PROBLEM REQUIREMENTS »
Determine how many lines below hold the string "part". Reply with the number alone.

───

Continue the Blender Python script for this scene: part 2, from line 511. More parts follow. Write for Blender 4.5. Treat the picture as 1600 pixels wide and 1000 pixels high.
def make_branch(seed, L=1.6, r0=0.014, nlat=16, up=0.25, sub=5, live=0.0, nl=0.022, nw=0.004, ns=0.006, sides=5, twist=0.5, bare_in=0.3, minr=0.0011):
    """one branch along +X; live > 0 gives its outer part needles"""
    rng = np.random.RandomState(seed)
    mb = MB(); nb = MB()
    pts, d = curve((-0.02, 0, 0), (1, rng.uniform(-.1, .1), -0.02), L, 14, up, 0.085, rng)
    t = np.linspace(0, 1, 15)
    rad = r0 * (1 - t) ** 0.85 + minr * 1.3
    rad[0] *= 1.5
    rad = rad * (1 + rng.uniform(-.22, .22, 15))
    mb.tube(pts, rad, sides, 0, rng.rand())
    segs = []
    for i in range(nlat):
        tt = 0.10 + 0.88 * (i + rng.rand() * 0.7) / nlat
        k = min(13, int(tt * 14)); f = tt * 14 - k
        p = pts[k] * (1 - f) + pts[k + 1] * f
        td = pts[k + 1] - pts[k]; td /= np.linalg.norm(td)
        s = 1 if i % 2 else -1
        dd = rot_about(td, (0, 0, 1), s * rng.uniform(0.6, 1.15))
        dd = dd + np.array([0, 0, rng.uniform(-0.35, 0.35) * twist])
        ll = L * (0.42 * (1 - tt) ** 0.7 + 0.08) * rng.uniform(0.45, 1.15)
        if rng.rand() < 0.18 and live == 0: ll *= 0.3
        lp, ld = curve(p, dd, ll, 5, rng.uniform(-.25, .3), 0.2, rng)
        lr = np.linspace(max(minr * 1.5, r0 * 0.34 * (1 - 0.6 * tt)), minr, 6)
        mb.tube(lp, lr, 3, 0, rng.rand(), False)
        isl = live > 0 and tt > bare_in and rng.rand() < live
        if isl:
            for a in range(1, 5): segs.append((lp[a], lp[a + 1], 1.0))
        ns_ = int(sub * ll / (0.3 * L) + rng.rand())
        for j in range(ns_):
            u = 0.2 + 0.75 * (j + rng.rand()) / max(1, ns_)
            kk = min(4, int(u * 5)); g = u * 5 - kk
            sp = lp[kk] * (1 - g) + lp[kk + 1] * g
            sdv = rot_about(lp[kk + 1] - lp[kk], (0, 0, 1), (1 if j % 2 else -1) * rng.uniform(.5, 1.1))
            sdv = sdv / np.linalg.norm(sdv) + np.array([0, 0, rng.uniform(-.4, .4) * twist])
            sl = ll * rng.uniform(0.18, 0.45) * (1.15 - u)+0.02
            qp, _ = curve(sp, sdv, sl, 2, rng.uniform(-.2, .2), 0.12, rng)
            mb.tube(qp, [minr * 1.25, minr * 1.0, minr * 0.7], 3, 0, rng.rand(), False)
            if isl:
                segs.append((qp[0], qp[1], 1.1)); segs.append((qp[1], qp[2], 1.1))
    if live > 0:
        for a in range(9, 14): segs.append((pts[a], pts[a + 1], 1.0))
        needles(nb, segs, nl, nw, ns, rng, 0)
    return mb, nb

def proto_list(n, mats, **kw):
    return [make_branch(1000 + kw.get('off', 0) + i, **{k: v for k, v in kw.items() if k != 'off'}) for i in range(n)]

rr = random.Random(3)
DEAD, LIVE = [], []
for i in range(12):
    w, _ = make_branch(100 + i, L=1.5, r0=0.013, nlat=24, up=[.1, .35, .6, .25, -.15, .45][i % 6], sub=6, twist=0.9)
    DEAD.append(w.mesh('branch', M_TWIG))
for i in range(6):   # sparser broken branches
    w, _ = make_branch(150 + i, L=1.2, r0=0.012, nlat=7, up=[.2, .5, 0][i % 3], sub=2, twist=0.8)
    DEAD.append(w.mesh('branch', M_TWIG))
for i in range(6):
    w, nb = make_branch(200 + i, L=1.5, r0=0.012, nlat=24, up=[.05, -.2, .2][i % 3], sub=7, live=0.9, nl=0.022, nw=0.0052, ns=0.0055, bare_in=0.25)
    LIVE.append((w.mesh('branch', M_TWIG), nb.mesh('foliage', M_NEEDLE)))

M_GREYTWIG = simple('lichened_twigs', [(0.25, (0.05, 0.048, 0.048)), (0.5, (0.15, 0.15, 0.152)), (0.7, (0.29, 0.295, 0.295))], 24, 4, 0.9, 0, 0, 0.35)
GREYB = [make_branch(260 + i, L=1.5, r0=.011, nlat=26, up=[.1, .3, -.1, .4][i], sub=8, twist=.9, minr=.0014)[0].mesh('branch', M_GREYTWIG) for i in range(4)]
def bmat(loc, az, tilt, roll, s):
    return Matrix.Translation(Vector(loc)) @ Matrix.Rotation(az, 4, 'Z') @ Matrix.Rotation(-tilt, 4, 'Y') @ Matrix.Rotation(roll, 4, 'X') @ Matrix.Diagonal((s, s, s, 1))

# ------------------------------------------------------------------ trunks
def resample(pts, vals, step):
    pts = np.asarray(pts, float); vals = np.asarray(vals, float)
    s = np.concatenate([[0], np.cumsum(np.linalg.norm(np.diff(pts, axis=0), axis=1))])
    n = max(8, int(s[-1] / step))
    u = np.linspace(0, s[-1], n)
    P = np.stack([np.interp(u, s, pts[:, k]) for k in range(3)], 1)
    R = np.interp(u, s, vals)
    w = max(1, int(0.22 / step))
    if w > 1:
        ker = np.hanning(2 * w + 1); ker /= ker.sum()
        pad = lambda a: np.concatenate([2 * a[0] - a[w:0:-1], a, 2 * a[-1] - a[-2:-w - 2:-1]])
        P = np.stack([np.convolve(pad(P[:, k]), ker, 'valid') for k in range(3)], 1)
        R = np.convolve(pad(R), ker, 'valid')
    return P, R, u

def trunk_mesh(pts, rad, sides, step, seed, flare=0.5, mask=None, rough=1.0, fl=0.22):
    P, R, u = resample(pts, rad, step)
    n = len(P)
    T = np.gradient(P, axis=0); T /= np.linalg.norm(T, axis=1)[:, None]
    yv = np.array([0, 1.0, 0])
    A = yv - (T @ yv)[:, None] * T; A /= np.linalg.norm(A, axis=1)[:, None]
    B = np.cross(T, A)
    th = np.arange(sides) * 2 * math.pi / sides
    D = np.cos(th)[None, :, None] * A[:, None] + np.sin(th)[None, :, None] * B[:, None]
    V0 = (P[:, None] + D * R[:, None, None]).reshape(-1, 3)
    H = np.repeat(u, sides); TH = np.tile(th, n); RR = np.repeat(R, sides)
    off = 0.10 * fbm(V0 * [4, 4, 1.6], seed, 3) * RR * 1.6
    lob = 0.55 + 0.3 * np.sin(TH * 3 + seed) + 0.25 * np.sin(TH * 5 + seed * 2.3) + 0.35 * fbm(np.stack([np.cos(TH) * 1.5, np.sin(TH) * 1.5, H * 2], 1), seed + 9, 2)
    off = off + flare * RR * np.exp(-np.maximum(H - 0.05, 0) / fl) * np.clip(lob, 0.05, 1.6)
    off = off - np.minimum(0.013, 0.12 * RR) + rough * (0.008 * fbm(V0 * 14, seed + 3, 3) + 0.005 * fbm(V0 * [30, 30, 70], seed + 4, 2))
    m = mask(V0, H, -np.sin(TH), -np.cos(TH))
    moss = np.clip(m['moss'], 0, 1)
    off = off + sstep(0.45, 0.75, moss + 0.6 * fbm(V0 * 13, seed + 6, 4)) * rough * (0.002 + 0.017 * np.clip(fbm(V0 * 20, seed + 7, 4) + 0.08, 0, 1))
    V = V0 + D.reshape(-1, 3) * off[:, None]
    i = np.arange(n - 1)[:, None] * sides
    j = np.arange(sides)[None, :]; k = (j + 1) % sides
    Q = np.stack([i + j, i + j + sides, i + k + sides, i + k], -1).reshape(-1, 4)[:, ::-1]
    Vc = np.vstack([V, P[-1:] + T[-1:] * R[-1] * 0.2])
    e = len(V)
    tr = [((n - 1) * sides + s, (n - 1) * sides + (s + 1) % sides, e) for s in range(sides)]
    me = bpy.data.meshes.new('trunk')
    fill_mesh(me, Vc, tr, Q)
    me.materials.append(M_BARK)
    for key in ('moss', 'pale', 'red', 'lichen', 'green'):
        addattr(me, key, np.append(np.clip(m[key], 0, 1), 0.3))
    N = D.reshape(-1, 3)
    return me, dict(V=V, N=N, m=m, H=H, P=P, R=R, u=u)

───

WRITTEN ANSWER »
2